Hindistan’dan bağımsızlığını kazanan Pakistan resmi dili olarak Urducayı ilan ederken resmi olarak ülkede en çok konuşulan dillerden biri olan Bengalceyi yasakladı. Bengalli üniversite öğrencilerinin bu yasağı protesto gösterisinde polisin silahlı müdahalesi sonucu çok sayıda öğrenci hayatını kaybetti, yüzlercesi yaralandı. Ödenen bu kanlı bedel sonrası bu yasak kaldırıldı. UNESCO, bunca can verilerek anadilini kullanma hakkının savunulduğu günü, kültürel çeşitliliği ve çok dilliliği teşvik etmek ve bu öğrencileri anmak için “Dünya Anadil Günü” ilan etti. İnsanın anadilini kullanabilmek için canını vermek zorunda kalması insanlığın en büyük trajedilerinden biri olsa gerek. Peki Pakistan yalnız mı bu konuda? Elbette ki hayır. Onlarca ulus devlet, kolonyalist ve alt kolonyalist devlet, egemen etnisitenin konuştuğunun dışındaki dilleri yasakladı, bu dili konuşmak isteyenler üzerinde muazzam baskılar kurdu; işkence, tutuklama, öldürme de dahil pek çok yöntemle bir beyaz soykırım uygulayarak pek çok dili yok etti.

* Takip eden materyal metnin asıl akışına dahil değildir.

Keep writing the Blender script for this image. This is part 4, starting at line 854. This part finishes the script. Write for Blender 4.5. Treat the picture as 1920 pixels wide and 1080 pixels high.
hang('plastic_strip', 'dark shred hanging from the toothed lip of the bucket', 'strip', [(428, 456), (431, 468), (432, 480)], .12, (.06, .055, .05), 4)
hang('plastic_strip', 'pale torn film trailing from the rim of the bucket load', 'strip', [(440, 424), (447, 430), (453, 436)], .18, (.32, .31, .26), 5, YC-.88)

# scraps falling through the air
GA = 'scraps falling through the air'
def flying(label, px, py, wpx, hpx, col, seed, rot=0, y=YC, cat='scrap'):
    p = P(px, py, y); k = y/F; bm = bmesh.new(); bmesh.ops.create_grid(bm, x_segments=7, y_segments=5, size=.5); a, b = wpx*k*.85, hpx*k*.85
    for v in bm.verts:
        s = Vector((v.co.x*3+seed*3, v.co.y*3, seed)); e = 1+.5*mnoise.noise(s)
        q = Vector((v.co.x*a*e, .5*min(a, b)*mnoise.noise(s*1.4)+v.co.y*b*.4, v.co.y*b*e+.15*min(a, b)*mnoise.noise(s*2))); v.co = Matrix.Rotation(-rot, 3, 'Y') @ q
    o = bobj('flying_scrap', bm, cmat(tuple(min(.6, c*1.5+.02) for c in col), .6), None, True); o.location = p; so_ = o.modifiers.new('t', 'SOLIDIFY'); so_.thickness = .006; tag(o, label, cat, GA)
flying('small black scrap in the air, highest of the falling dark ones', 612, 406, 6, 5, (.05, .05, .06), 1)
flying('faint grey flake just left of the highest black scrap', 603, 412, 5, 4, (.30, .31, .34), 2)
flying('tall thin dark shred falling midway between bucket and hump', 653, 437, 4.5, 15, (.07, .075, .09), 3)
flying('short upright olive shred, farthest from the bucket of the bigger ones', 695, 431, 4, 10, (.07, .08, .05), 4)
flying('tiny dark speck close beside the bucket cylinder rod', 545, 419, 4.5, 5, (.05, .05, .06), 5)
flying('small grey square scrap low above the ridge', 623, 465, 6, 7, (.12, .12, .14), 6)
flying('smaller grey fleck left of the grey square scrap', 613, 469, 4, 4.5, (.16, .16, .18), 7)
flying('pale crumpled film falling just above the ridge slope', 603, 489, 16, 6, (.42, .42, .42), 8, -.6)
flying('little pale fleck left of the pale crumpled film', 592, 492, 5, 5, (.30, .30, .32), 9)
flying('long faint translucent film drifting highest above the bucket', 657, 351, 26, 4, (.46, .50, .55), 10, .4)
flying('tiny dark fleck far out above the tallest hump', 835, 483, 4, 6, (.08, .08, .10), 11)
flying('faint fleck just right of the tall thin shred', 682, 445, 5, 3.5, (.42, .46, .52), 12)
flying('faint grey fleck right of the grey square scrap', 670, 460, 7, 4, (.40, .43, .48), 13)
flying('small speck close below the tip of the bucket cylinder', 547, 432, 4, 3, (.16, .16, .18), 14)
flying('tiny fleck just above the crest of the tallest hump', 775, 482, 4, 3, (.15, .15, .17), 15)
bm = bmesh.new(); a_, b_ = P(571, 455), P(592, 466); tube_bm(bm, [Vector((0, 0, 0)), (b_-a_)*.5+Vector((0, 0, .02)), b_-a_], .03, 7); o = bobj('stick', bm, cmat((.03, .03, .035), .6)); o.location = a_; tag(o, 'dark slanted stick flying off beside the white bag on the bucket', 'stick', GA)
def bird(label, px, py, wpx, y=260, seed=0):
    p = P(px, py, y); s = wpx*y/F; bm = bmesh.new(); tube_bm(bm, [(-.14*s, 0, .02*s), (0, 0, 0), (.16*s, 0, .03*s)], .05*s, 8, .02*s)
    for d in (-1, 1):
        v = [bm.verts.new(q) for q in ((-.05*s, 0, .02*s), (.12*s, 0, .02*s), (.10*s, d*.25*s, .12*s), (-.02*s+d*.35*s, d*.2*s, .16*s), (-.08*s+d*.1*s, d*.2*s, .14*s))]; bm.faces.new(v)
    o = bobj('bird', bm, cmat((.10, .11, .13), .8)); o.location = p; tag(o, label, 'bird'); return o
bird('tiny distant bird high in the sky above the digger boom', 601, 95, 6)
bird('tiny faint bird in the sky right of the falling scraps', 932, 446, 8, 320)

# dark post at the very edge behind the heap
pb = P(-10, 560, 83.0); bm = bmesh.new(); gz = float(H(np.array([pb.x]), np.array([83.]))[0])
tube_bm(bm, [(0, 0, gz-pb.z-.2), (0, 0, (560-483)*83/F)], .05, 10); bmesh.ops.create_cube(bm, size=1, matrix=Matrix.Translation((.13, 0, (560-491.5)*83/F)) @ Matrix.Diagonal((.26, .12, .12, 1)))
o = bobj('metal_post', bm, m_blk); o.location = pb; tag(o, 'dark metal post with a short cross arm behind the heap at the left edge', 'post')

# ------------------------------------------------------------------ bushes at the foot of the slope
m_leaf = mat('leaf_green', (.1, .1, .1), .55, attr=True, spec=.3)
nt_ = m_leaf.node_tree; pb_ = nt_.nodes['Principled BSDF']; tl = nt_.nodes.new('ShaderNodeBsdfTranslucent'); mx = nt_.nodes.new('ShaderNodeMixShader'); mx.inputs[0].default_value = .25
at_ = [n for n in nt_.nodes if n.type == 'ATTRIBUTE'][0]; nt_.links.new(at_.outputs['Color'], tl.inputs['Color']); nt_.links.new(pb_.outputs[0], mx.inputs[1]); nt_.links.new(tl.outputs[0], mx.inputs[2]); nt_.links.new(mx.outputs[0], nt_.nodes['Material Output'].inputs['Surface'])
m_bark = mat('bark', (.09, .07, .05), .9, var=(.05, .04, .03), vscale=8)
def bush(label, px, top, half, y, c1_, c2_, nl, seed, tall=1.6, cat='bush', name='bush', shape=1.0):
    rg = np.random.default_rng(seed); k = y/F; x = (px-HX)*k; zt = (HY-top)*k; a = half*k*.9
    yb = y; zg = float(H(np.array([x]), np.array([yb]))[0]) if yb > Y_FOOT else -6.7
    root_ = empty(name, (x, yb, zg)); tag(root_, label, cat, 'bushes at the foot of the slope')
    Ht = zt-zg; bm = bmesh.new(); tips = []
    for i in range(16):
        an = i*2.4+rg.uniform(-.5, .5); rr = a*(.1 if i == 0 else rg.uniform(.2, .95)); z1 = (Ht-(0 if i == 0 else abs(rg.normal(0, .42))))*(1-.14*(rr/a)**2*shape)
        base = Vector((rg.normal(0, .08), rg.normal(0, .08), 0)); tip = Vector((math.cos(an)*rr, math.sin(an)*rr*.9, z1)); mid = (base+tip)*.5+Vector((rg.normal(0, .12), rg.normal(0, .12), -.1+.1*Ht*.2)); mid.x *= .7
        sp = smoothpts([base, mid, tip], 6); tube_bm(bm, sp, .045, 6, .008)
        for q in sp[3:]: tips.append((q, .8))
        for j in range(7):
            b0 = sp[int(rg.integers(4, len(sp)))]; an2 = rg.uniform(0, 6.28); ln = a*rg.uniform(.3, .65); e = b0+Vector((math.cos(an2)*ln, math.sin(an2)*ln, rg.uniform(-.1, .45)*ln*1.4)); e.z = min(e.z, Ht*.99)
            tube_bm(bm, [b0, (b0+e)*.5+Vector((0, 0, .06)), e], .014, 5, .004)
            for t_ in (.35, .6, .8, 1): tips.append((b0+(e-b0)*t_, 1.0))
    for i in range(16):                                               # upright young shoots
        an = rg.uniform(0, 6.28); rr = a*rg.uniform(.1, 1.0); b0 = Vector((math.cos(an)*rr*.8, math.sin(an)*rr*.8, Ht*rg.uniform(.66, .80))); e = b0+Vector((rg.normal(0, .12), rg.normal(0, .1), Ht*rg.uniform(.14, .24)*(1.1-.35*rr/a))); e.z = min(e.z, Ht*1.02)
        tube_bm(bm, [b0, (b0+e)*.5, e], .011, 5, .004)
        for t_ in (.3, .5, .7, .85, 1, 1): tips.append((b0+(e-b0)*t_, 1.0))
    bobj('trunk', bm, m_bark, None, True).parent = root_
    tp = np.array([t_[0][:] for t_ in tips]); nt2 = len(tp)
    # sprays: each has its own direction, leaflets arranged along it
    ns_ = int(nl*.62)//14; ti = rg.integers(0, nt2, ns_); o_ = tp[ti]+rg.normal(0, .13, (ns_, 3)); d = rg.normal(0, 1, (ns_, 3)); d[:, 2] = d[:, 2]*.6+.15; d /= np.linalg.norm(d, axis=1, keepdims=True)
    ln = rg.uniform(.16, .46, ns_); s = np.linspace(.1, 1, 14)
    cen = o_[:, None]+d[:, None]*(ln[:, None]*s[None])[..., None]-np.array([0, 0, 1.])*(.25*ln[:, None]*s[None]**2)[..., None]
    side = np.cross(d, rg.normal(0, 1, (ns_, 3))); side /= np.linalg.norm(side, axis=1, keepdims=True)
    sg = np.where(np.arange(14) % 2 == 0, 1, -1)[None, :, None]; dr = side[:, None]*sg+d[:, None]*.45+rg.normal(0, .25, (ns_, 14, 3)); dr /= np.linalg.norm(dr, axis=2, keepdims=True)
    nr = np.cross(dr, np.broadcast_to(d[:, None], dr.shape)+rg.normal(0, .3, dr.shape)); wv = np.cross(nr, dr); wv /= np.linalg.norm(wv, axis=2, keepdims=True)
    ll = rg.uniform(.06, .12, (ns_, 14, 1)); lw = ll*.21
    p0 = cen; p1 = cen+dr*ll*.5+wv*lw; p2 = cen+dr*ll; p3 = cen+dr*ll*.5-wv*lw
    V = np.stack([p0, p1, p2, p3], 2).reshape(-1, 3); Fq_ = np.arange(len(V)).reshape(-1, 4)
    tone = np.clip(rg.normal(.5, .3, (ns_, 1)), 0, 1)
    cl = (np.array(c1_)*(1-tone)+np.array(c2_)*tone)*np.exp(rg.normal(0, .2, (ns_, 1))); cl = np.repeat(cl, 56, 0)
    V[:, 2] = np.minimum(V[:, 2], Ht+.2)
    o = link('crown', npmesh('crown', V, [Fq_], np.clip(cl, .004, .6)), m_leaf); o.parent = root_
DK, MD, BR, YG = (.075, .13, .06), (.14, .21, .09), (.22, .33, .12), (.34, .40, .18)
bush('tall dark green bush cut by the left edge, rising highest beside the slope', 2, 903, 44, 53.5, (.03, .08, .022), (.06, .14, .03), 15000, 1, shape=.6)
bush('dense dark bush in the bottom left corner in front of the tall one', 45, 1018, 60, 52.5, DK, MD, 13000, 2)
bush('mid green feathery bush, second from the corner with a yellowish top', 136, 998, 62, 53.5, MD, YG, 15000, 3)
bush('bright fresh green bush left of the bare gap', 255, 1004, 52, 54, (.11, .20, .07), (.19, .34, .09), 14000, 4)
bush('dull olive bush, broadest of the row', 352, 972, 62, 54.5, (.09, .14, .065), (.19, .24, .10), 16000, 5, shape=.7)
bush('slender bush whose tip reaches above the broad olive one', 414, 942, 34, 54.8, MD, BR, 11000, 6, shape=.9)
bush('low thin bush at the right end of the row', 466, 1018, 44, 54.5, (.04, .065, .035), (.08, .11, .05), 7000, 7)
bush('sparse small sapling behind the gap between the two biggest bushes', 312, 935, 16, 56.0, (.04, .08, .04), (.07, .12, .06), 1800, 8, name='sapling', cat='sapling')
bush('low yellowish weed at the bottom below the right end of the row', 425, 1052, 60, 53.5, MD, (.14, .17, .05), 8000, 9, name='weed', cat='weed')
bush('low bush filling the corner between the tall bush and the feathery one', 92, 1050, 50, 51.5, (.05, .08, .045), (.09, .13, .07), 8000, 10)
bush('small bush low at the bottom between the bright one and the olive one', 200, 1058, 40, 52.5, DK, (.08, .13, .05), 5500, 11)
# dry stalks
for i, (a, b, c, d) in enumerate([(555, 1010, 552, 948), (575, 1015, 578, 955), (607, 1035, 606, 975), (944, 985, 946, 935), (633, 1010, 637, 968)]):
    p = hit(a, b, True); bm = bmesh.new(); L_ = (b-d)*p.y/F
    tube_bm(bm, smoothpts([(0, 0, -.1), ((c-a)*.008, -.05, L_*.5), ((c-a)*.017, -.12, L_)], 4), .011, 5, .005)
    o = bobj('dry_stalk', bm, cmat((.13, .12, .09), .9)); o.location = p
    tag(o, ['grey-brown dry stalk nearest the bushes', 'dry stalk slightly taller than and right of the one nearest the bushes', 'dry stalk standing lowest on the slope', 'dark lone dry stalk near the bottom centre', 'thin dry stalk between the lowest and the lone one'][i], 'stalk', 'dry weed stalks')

Dillerini konuşabilmek için en az bir yüzyıldır muazzam bir direniş veren halklardan biri de Kürt halkıdır. İmparatorluk bakiyesi Türkiye devletinde yüzyılın başında onlarla ifade edilen dil konuşulurken, bu dillerle sanat, edebiyat, politika, felsefe yapılırken Türkçeden başka dil konuşulması yasaklandı, bin bir çeşit, baskı, hile, desise yoluyla bu halklar asimile edildi, dilleri yok oldu. Bir tek Kürtler kaldı asimile olmayan, baskı ve asimilasyona karşı direnen. Türkiye’de “Dünya Anadil Günü” deyince akla gelen tek dil Türkçedir. Anadil olarak başka herhangi bir dilden bahsetmek zinhar yasaktır, bölücülüktür, vatan hainliğidir. Hele Kürtçenin bir anadil olduğunun ve doğal olarak yaşamın her alanında kullanılmasının bir hak olduğunun söylenmesi ‘teröristliğin’ daniskasıdır. Türkiye’de Dünya Anadil Günü’nün resmi olarak kutlanması ise ayrıca bir traji-komikliktir ki sadece Türkçenin varlığını ve egemenliğini savunarak kutlama yapmak, bu günün ilan edilme mantığıyla taban tabana zıttır. Bu günün ilan edilmesini sağlayan direnişin sahibi olan ve bu uğurda hayatını kaybeden insanların anısıyla da dalga geçmektir. Bir Şark kurnazlığıyla bu günü de Türkçenin egemenliğini pekiştirmek ve başka dillerin varlığını unutturmak için kullanıyorlar. Geçen hafta “Türk” meclisi, büyük meclisin çatısı altında Türkçeden başka bir dilin konuşulmaması, Türkçe anadilinin tehdit altına girmemesi için kurtbaşlı bir meclis idare amirinin kumandasında bir Kuvai Milliye savaşı vererek her Kürtçe konuşan milletvekilinin mikrofonunu kapattı ve büyük bir zafere imza attı. Ayrıca Kürtçe dedikleri dilin tutanaklara da “bilinmeyen dil” diye geçirilmesine büyük özen gösterilerek bu dilin isminin resmi tutanaklara geçmesini önlediler ve büyük bir tehlikeyi savuşturdular. Bu sene, diğer senelerden farklı olarak Kürtlere özenerek Süryanice ve Lazca denilen dilleri konuşan milletvekillerine de hadleri bildirildi, onların dillerinin de bilinmeyen diller tanımlamasının karanlık odasına kilitlenmesi zaferine imza atıldı.